Dígase lo que se diga, el arte importa. Y no sólo el arte, sino también otras concreciones visuales representativas de tal o cual cosa o concepto.
No, no es el resultado de una encuesta, sino simplemente de observar las curiosas manifestaciones de alguna gente frente a cierta forma de arte, o de ciertas concreciones visuales. Si acá, modestamente como corresponde a nuestra mesocracia, hubo algunas reacciones indignadas en nombre de la laicidad contra la pintura colorida de las letras que forman la palabra “Montevideo” frente a Kibon –acción a su vez ejecutada en nombre de la diversidad, que propugna el actual festival Llamale H–, en otros lugares las reacciones resultan más airadas, y más inquietantes.
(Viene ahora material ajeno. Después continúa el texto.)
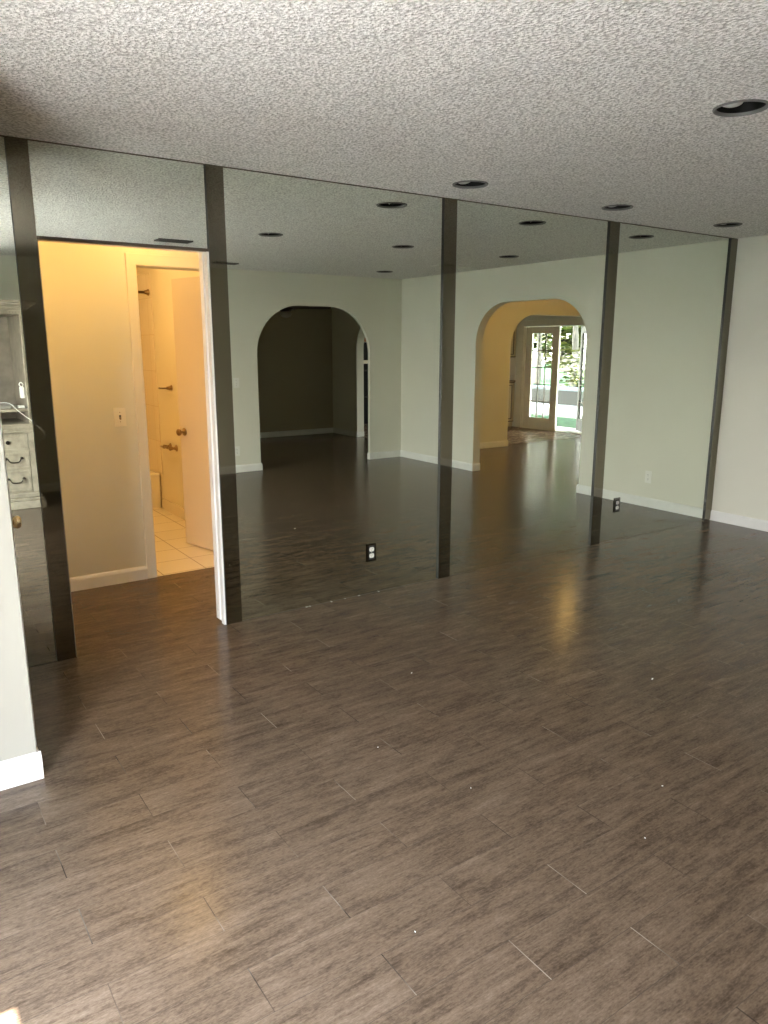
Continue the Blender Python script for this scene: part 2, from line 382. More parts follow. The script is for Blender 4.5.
# white jamb lining of the opening: two strips with a groove between them
j = MB()
j.box(OX1-0.014, OX1-0.001, -0.004, 0.034, 0.0, OZ, 0.002)
j.box(OX1-0.022, OX1-0.001, 0.038, 0.088, 0.02, OZ, 0.002)
struct(j.build('trim_1', white_m), 'white grooved jamb on the right side of the doorway opening', 'door jamb')
struct(MB().box(OX0+0.001, OX0+0.010, 0.0, 0.088, 0, OZ, 0.002).build('trim_2', cream_m), 'cream jamb on the left side of the doorway opening', 'door jamb')

# right wall with the second arch
def arch_wall_x(name, x, th, y0, y1, outline, m, label):
    a = sorted([y0, y1])
    poly = [(a[0], 0)] + outline + [(a[1], 0), (a[1], ZT), (a[0], ZT)]
    return struct(MB().prism(poly, lambda u, v: Vector((x, u, v)), (th, 0, 0)).build(name, m), label, 'wall')
def arch_wall_y(name, y, th, x0, x1, outline, m, label):
    poly = [(x0, 0)] + outline + [(x1, 0), (x1, ZT), (x0, ZT)]
    return struct(MB().prism(poly, lambda u, v: Vector((u, y, v)), (0, th, 0)).build(name, m), label, 'wall')
AR = arch_pts(-3.295, -1.560, 2.052, 0.52, rz=0.46)
# the crown dips a little toward the far side as in the photograph
arch_wall_x('wall_right', XR, 0.115, YB, 0.085, AR, wall_m, 'beige right wall with an arched opening')
arch_wall_y('wall_back', YB, -0.05, XL-0.12, XR+0.115, arch_pts(4.045, 5.712, 2.047, 0.60, rz=0.60), wall_m, 'beige back wall with an arched opening to a dark room')
arch_wall_y('wall_hall', YB+0.02, -0.14, XR+0.115, 10.57, arch_pts(8.30, 10.36, 2.03, 0.50, rz=0.50), wall_m, 'warm lit hall wall with an inner arch to the kitchen')
# stub wall at the left, and the left wall with the patio door opening
STY, STX = -1.072, 0.353
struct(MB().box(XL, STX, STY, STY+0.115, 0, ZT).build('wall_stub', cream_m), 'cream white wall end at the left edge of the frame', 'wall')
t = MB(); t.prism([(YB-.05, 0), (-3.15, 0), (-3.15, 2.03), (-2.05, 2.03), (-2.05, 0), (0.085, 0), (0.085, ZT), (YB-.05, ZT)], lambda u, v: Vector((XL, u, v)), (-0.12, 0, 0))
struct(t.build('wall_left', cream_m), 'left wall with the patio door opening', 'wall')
# vestibule, bathroom
BY = 1.12; DX0, DX1, DZ = 1.492, 2.135, 2.045
t = MB(); t.prism([(0.2, 0), (DX0, 0), (DX0, DZ), (DX1, DZ), (DX1, 0), (2.75, 0), (2.75, ZT), (0.2, ZT)], lambda u, v: Vector((u, BY, v)), (0, 0.115, 0))
struct(t.build('wall_vestibule', wall_m), 'beige wall lit warm behind the doorway opening', 'wall')
struct(MB().box(0.2, 0.3, WB, BY, 0, ZT).build('wall_vestibule_left', wall_m), 'left end wall of the vestibule', 'wall')
struct(MB().box(2.65, 2.75, WB, BY, 0, ZT).build('wall_vestibule_right', wall_m), 'right end wall of the vestibule', 'wall')
XB = 2.262
struct(MB().box(XB, XB+0.1, BY+0.115, 4.15, 0, ZT).build('wall_bath_right', bathwall_m), 'cream bathroom wall with brass fixtures behind the open door', 'wall')
struct(MB().box(0.6, 0.7, BY+0.115, 4.15, 0, ZT).build('wall_bath_left', bathwall_m), 'left bathroom wall', 'wall')
struct(MB().box(0.6, XB+0.1, 4.08, 4.18, 0, ZT).build('wall_bath_back', bathwall_m), 'far bathroom wall behind the tub', 'wall')
# rear dark room and kitchen
struct(MB().box(2.9, 7.12, -8.12, -8.0, 0, ZT).build('wall_rear', rearshade_m), 'dark rear wall seen through the left arch', 'wall')
struct(MB().box(2.9, 3.0, -8.0, YB-.05, 0, ZT).build('wall_rear_left', rearshade_m), 'left wall of the dark rear room', 'wall')
arch_wall_x('wall_rear_right', 6.97, 0.14, -9.3, YB-.05, arch_pts(-7.185, -5.6, 2.0, 0.5), wall_m, 'rear room wall with an arch to the kitchen')
struct(MB().box(7.0, 10.57, -9.5, -9.36, 0, ZT).build('wall_kitchen', wall_m), 'far kitchen wall', 'wall')
FX = 10.45
t = MB(); t.prism([(-9.5, 0), (-6.74, 0), (-6.74, 1.93), (-5.00, 1.93), (-5.00, 0), (0.085, 0), (0.085, ZT), (-9.5, ZT)], lambda u, v: Vector((FX, u, v)), (0.14, 0, 0))
struct(t.build('wall_garden', wall_m), 'kitchen wall holding the french doors', 'wall')
struct(MB().box(XR+0.115, FX, -0.08, 0.085, 0, ZT).build('wall_hall_front', wall_m), 'front wall of the hall beyond the right arch', 'wall')

# baseboards
def bb(name, segs, label, m=None, h=0.092):
    mb = MB()
    for (x0, y0, x1, y1, nx, ny) in segs:      # along the wall, n points into the room
        p, q = Vector((x0, y0, 0)), Vector((x1, y1, 0)); nn = Vector((nx, ny, 0)); d = q-p
        t = bmesh.new(); prof = [(0, 0), (0.014, 0), (0.014, h-0.022), (0.010, h-0.008), (0.004, h), (0, h)]
        A = [t.verts.new(p+nn*a+Vector((0, 0, c))) for a, c in prof]; B = [t.verts.new(q+nn*a+Vector((0, 0, c))) for a, c in prof]
        for k in range(len(prof)): k2 = (k+1) % len(prof); t.faces.new([A[k], A[k2], B[k2], B[k]])
        t.faces.new(A[::-1]); t.faces.new(B); mb.merge(t)
    return struct(mb.build(name, m or white_m), label, 'baseboard')
g = 0.0005
bb('baseboard_right', [(XR-g, -0.002, XR-g, -1.560, -1, 0), (XR-g, -3.295, XR-g, YB+0.014, -1, 0), (XR-0.014, -3.295+g, XR+0.115, -3.295+g, 0, 1), (XR-0.014, -1.56-g, XR+0.115, -1.56-g, 0, -1)], 'white baseboard along the right wall')
bb('baseboard_back', [(1.36, YB+g, 4.045, YB+g, 0, 1), (5.712, YB+g, XR, YB+g, 0, 1), (4.045+g, YB+0.014, 4.045+g, YB-0.05, 1, 0), (5.712-g, YB+0.014, 5.712-g, YB-0.05, -1, 0)], 'white baseboard along the back wall')
bb('baseboard_stub', [(XL+.01, STY-g, STX+0.014, STY-g, 0, -1), (STX+g, STY-0.014, STX+g, STY+0.115, 1, 0)], 'tall white baseboard wrapping the wall end at lower left', h=0.105)
bb('baseboard_vestibule', [(0.3, BY-g, 1.43, BY-g, 0, -1), (2.21, BY-g, 2.65, BY-g, 0, -1)], 'white baseboard left of the bathroom door')
bb('baseboard_rear', [(3.0, -8.0+g, 6.97, -8.0+g, 0, 1), (6.97-g, -7.185, 6.97-g, -8.0, -1, 0), (6.956, -7.185+g, 7.11, -7.185+g, 0, 1)], 'baseboard round the dark rear room')
bb('baseboard_hall', [(XR+0.12, YB+0.02+g, 8.30, YB+0.02+g, 0, 1), (8.30+g, YB+0.034, 8.30+g, YB-0.12, 1, 0)], 'white baseboard of the hall wall')
mb = MB(); mb.box(XB-0.012, XB, 2.0, 3.29, 0.001, 0.105, 0.002); mb.box(XB-0.012, XB, BY+.26, 2.0, 0.001, 0.105, 0.002)
struct(mb.build('baseboard_bath', stile_m), 'tiled skirting along the bathroom wall', 'baseboard')

# bathroom door casing
mb = MB()
for (a, b_) in ((DX0-0.062, DX0), (DX1, DX1+0.062)): mb.box(a, b_, BY-0.016, BY, 0, DZ+0.07, 0.004)
mb.box(DX0-0.062, DX1+0.062, BY-0.0165, BY, DZ, DZ+0.07, 0.004)
mb.box(DX0-0.010, DX0+0.004, BY-0.01, BY+0.12, 0, DZ, 0.002); mb.box(DX1-0.004, DX1+0.010, BY-0.01, BY+0.12, 0, DZ, 0.002); mb.box(DX0, DX1, BY-0.01, BY+0.12, DZ-0.004, DZ+0.01, 0.002)
struct(mb.build('trim_3', frame_m), 'cream casing round the bathroom doorway', 'door casing')

# open bathroom door, hinged on the right jamb
hin = Vector((2.128, BY+0.118, 0)); fe = Vector((1.968, 1.845, 0)); dd = (fe-hin); Ld = dd.length; ang = math.atan2(dd.y, dd.x)
T = Matrix.Translation(hin) @ Matrix.Rotation(ang, 4, 'Z')
d1 = thing('door_1', 'open cream bathroom door with brass knob', 'door', hin, kind='structure')
mb = MB(); mb.box(0.0, Ld, -0.036, 0.0, 0.012, 2.035, 0.002, mat4=T); mb.build('leaf', leafpaint_m, d1)
def knob(mb, T, u, z, side, mi=0, r=0.027, L=0.062):
    o = T @ Vector((u, 0.0 if side > 0 else -0.036, z)); ax = (T.to_3x3() @ Vector((0, side, 0)))
    mb.lathe([(0, 0), (0.031, 0), (0.031, 0.004), (0.024, 0.009), (0.011, 0.013), (0.010, 0.028), (0.018, 0.034), (r, 0.044), (r, 0.055), (0.020, L), (0, L+0.001)], o, ax, mi=mi)
mb = MB(); knob(mb, T, Ld-0.062, 0.905, 1); mb.build('knob', oldbrass_m, d1)['label'] = 'aged brass knob'
mb = MB(); knob(mb, T, Ld-0.062, 0.905, -1); mb.build('knob', oldbrass_m, d1)
mb = MB()
for z in (0.25, 1.05, 1.82): mb.cyl((hin.x, hin.y-0.004, z-0.045), (hin.x, hin.y-0.004, z+0.045), 0.006)
mb.build('hinge', oldbrass_m, d1)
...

En los jardines del palacio de Versalles, una enorme escultura, obra del artista indio Anish Kapoor, que representa una trompa de falopio de 60 metros esculpida en acero y bautizada popularmente como “la vagina de la reina”, fue pintarrajeada con grafitis antisemitas y monárquicos mediante un espray. “SS: sacrificio de sangre”, “La segunda violación del país perpetrada por el aberrante activismo judío”, “Reina sacrificada, doblemente insultada”, “Dios es el rey de Versalles”, son algunas de las leyendas dejadas sobre el monumento. Ya en junio la escultura había sido manchada con pintura amarilla.
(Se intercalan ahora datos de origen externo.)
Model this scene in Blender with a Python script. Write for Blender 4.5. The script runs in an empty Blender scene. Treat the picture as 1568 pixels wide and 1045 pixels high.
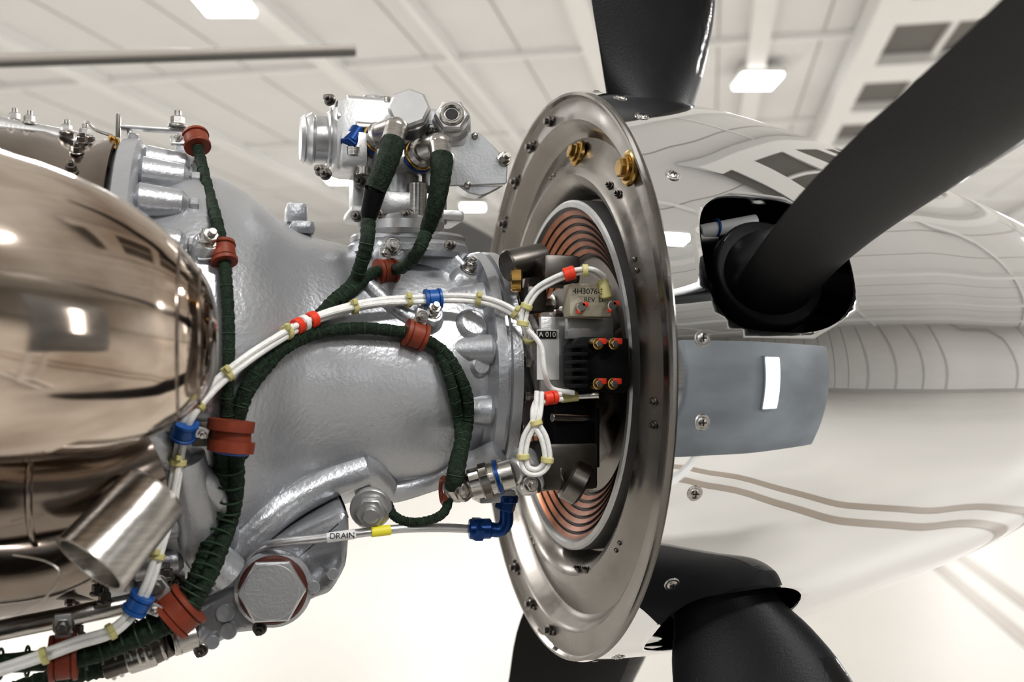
import bpy, bmesh, math, random
from mathutils import Vector, Matrix
from mathutils.bvhtree import BVHTree
random.seed(4)
V=Vector
TH=math.radians(16.4); TILT=math.radians(1.9); F=1524.4; Z0=2.2
CAM=V((-.322,-.937,Z0))
RIGHT=V((math.cos(TH),-math.sin(TH),0)); F0=V((math.sin(TH),math.cos(TH),0)); ZU=V((0,0,1))
FWD=F0*math.cos(TILT)+ZU*math.sin(TILT); UP=ZU*math.cos(TILT)-F0*math.sin(TILT)
def ray(px,py): return FWD+RIGHT*((px-784)/F)-UP*((py-522.67)/F)
def W(px,py,d): return CAM+ray(px,py)*d
def proj(p):
    q=p-CAM; d=q.dot(FWD); return (784+F*q.dot(RIGHT)/d, 522.67-F*q.dot(UP)/d, d)
X=V((1,0,0)); NEAR=V((0,-1,0))
# ------------------------------------------------------------ materials
def mat(name,col,metal=0.,rough=.5,var=0.,vscale=20.,bump=0.,bscale=200.,col2=None,stretch=(1,1,1),rvar=0.,emit=0.,coat=0.,spec=.5):
    m=bpy.data.materials.new(name); m.use_nodes=True
    nt=m.node_tree; N=nt.nodes; L=nt.links; bs=N['Principled BSDF']
    bs.inputs['Base Color'].default_value=(*col,1); bs.inputs['Metallic'].default_value=metal
    bs.inputs['Roughness'].default_value=rough; bs.inputs['Specular IOR Level'].default_value=spec
    if coat: bs.inputs['Coat Weight'].default_value=coat
    tc=N.new('ShaderNodeTexCoord'); mp=N.new('ShaderNodeMapping'); mp.inputs['Scale'].default_value=stretch
    L.new(tc.outputs['Object'],mp.inputs['Vector'])
    if var>0 or rvar>0:
        n=N.new('ShaderNodeTexNoise'); n.inputs['Scale'].default_value=vscale; n.inputs['Detail'].default_value=5
        L.new(mp.outputs[0],n.inputs['Vector'])
        r=N.new('ShaderNodeValToRGB'); c2=col2 or tuple(c*(1-var) for c in col)
        r.color_ramp.elements[0].position=.35; r.color_ramp.elements[1].position=.65
        r.color_ramp.elements[0].color=(*c2,1); r.color_ramp.elements[1].color=(*col,1)
        L.new(n.outputs['Fac'],r.inputs[0]); L.new(r.outputs[0],bs.inputs['Base Color'])
        if rvar>0:
            mr=N.new('ShaderNodeMapRange'); mr.inputs['From Min'].default_value=.3; mr.inputs['From Max'].default_value=.7
            mr.inputs['To Min'].default_value=max(0,rough-rvar); mr.inputs['To Max'].default_value=rough+rvar
            L.new(n.outputs['Fac'],mr.inputs['Value']); L.new(mr.outputs[0],bs.inputs['Roughness'])
    if bump>0:
        n2=N.new('ShaderNodeTexNoise'); n2.inputs['Scale'].default_value=bscale; n2.inputs['Detail'].default_value=3
        L.new(mp.outputs[0],n2.inputs['Vector'])
        b=N.new('ShaderNodeBump'); b.inputs['Strength'].default_value=bump; b.inputs['Distance'].default_value=.002
        L.new(n2.outputs['Fac'],b.inputs['Height']); L.new(b.outputs[0],bs.inputs['Normal'])
    if emit>0:
        bs.inputs['Emission Color'].default_value=(*col,1); bs.inputs['Emission Strength'].default_value=emit
    return m
M={}
M['cast']=mat('silver_cast_paint',(.47,.48,.50),.60,.33,.12,9,.24,260,rvar=.06)
M['castl']=mat('light_anodised_alloy',(.58,.58,.58),.80,.34,.1,30,.08,400)
M['steel']=mat('brushed_steel',(.57,.55,.52),1,.25,.25,60,.1,300,stretch=(1,1,8))
M['steeld']=mat('dark_steel',(.20,.185,.17),1,.35,.3,60)
M['bronze']=mat('heat_tinted_reflection_streaks',(.83,.73,.64),1,.085,.35,18,.46,11,col2=(.33,.25,.195),stretch=(.12,1,1),rvar=.04)  # heat tint, with reflection bands painted in as dark streaks along X
M['bronzed']=mat('heat_tinted_dark',(.36,.305,.265),1,.18,.4,9,.1,40)
M['chrome']=mat('polished_aluminium',(.88,.89,.90),1,.02,0,10,.014,7)
M['pan']=mat('titanium_bulkhead',(.26,.242,.222),1,.31,.25,14,.06,90,rvar=.12)
M['copper']=mat('copper_ring',(.31,.135,.08),1,.33,.3,60)
M['ringd']=mat('slip_ring_insulation',(.03,.020,.016),.1,.4)
M['ringg']=mat('slip_ring_alloy',(.42,.42,.42),.9,.4,.15,50)
M['brass']=mat('brass',(.52,.34,.12),1,.25,.2,80)
M['blk']=mat('black_composite',(.009,.0093,.0105),0,.42,.3,20,.12,500,spec=.16)
M['blkg']=mat('erosion_strip',(.003,.003,.004),0,.16,0,10,.35,70,spec=.4)
M['rub']=mat('black_rubber',(.006,.006,.007),0,.5,0,10,.1,200,spec=.2)
M['green']=mat('green_braid_sleeve',(.018,.037,.019),0,.6,.5,300,.9,900,col2=(.005,.012,.006),spec=.3)
M['lace']=mat('lacing_cord',(.025,.05,.027),0,.6,spec=.3)
M['white']=mat('white_sleeve',(.74,.735,.71),0,.4,.12,150,.3,600)
M['clamp']=mat('rust_red_silicone',(.23,.05,.024),0,.5,.25,90,spec=.35)
M['blue']=mat('blue_anodised',(.008,.055,.21),.5,.3,.2,60)
M['bluec']=mat('blue_silicone',(.010,.085,.30),0,.4)
M['red']=mat('red_tape',(.65,.05,.02),0,.45)
M['yel']=mat('cable_tie_yellow',(.52,.48,.22),0,.5)
M['yell']=mat('yellow_label',(.75,.68,.05),0,.5)
M['tan']=mat('tan_moulding',(.42,.385,.30),0,.55,.1,60)
M['lab']=mat('label_white',(.75,.75,.74),0,.5)
M['ink']=mat('ink_black',(.01,.01,.01),0,.6)
M['redw']=mat('oxide_red_washer',(.08,.025,.018),.2,.4)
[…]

La meca del arte en el siglo XX, la metrópoli más cosmopolita de Europa, alberga aún reacciones nacionalistas y conservadoras que en ese contexto –al fin y al cabo no se trata de un perdido pueblito de Nebraska– parecen más raras. Una exposición de Jeff Koons sufrió en 2008 el intento de prohibición entablado por un hombre que resultó ser un borbón que entendía que la muestra era irrespetuosa con la historia de su familia. Dos años más tarde, la inclusión de una obra del japonés Takashi Murakami en la exposición colectiva Versalles, mon amour levantó varias voces airadas en contra. En 2014 una escultura verde de 25 metros del artista estadounidense Paul McCarthy, erigida en la plaza Vendôme también enfureció a muchos, que la encontraban demasiado similar a un muñeco sexual inflable.
No se sabe si la reacción contra “la vagina de la reina” obedece al origen del escultor, nacido en Bombay de padre indio y madre judía –una extranjería doble para la xenofobia europea–, o a la naturaleza de su obra, algo que podría perfectamente encajar en aquella concepción oficializada por los nazis de “arte degenerado”, expresión con la que titularon una exhibición de arte moderno en Munich, en 1937, y en la que a cada obra se le adjuntaba un texto denigratorio. En Montevideo, bajo el mismo rótulo, los artistas Carolina Sobrino, Claudia Mera, Fabricio Guaragna, María Mascaró y Yudi Yudoko expusieron recientemente en la Engleman-Ost obras en las que tratan la cuestión de género desde “múltiples disidencias”.
Kapoor expresó que no quiere que se limpien los grafitis, que las frases desde ahora se convertirán en parte de la escultura, cuyo título es “Dirty Corner” (“Esquina sucia”), y su nominación no oficial proviene de una descripción del propio artista, que la definió como “la vagina de la reina asumiendo el poder”. Aunque expertos en el tema hayan manifestado que los monárquicos franceses no suelen ser pronazis, desde ahora Kapoor podrá jactarse al menos de estar, simbólicamente, en compañía de Marc Chagall, Kandinsky, Max Ernst, Otto Dix y Paul Klee, entre otros, los que integran la lista de artistas “degenerados” prohibidos por Hitler y compañía.
Y como se ve, interpretado al revés o al derecho, el arte le sigue importando a mucha gente. Incluso a aquella que haría mejor en olvidarse completamente de su existencia.